We headed towards Galway, and stayed in the small town of Spiddal, chosen for the glorious bed-and-breakfast we’d booked there. We stayed in a thatched cottage (Cloch na Scith, if anyone happens to go to Ireland) run by an Irish family. The husband was born at the cottage, as well and his father and grandfather. The woman was a joyful do-it-yourselfer who gave us a soda bread baking demonstration and was proud to have Gaelic as her mother tongue. (The Galway area is definitely a good place for linguists.) We spent both days driving around the area, taking in the scenery, which consisted of many rock walls that stretched far into the distance, many sheep walking in the middle of the road, and many thatched cottages. Each night we enjoyed bread, cheese and wine next to the turf fire. Our first full day there, we stopped at a local craft fair, then drove up to Connemara and explored the area. The next day we left for the Cliffs of Moher, passing through The Burren along the way. The Cliffs were impressive, especially in the massive rainstorm we were caught in. When we bundled into the car again, we stripped down our layers and laid them across the hatch to dry as we started the journey back to Dublin. We stopped only to grab a late lunch at a hole-in-the-wall café with quirky mismatched lampshades that were really pieces of art.

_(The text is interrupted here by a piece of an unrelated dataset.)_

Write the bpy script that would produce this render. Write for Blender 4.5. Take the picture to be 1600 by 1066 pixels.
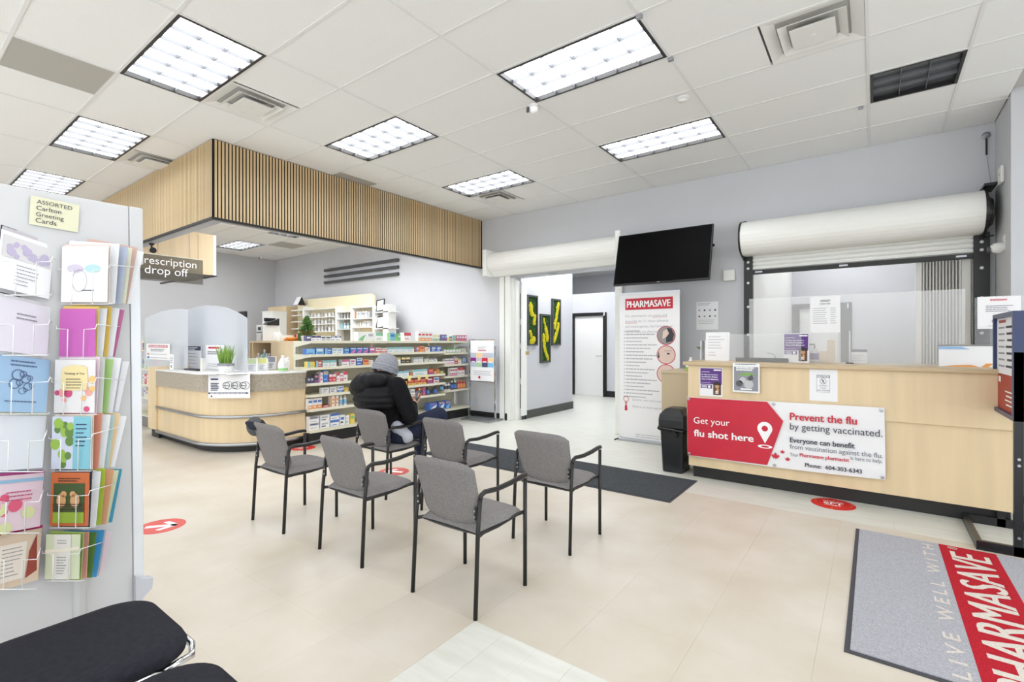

It was a great trip, better than we had expected, and we wished it could have been longer. The people were incredibly nice (…plus their awesome accents helped), the sights were gorgeous, and our ears and tastebuds were pleased, too. Every bit of it was stimulating. Plus, we’re thinking it was good prep for the city of the Celtics, Boston. Next year Dan will be at Boston College’s Graduate School of Social Work for his Masters of Social Work, and I will be at Harvard University’s Graduate School of Education for my Masters through the Language and Literacy Program. We’re both excited, but I think Dan’s mostly looking forward to being closer to Kevin Garnett.